Reformed theologians have generally understood “general equity” to be synonymous with the moral law, which they also call the “natural law” because it was written on the heart of man from creation. Theonomists, on the other hand, largely reject the notion of natural law, arguing that there is only God’s law revealed in Scripture or man’s law. Theonomists contend that unless one appeals to the divine revelation of civil law in Scripture, he is merely instituting man-made laws; he cannot appeal to an innate, God-given sense of right and wrong. John Calvin argued otherwise, noting the way that natural law works in non-Christian societies: “All the Gentiles alike instituted religious rites, they made laws to punish adultery, and theft, and murder, they commended good faith in bargains and contracts.

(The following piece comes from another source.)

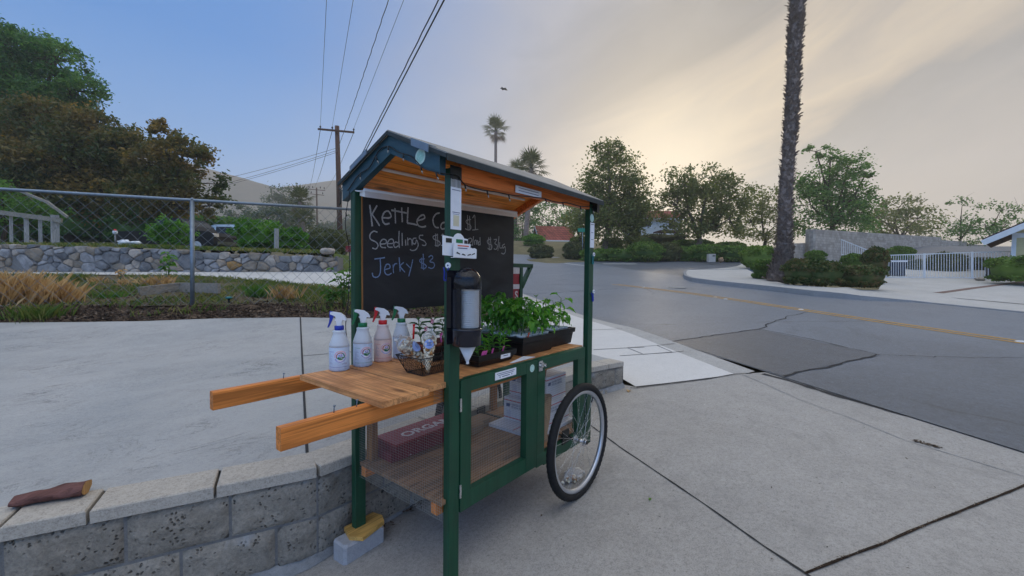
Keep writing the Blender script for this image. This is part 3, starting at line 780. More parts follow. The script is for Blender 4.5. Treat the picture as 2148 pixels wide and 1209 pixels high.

They have thus indeed proved, that God ought to be worshipped, that adultery, and theft, and murder are evils, that honesty is commendable.”[2]
Theonomists press for the remaking of societies in which only God’s civil laws are implemented. Modern theonomists have suggested that in such a reconstructed society, non-Christians would not be allowed to vote or hold political office. Christians would control organizations in society, from banking systems to the civil government. Since the idea of a worldwide reconstruction of civil governments is unrealizable apart from the Christianization of the nations, adherents of theonomy also usually hold to a postmillennial eschatology, which envisions the eventual transformation of society as a whole through the gospel before the return of Christ.
“As we read Scripture, we see that there are some parts of the law that no longer apply to new covenant believers, at least not in the same way that they did to old covenant believers. We make a distinction between moral laws, civil laws, and ceremonial laws such as the dietary laws and physical circumcision. That’s helpful because there’s a certain sense in which practicing some of the laws from the Old Testament as Christians would actually be blasphemy. Paul stresses in Galatians, for example, that if we were to require circumcision, we would be sinning. Now, the distinction between moral, civil, and ceremonial laws is helpful, but for the old covenant Jew, it was somewhat artificial. That’s because it was a matter of the utmost moral consequences whether they kept the ceremonial laws. It was a moral issue for Daniel and his friends not to eat as the Babylonians did (Dan. 1). But the distinction between the moral, civil, and ceremonial laws means that there’s a bedrock body of righteous laws that God gives to His covenant people that have abiding significance and relevance before and after the coming of Christ.”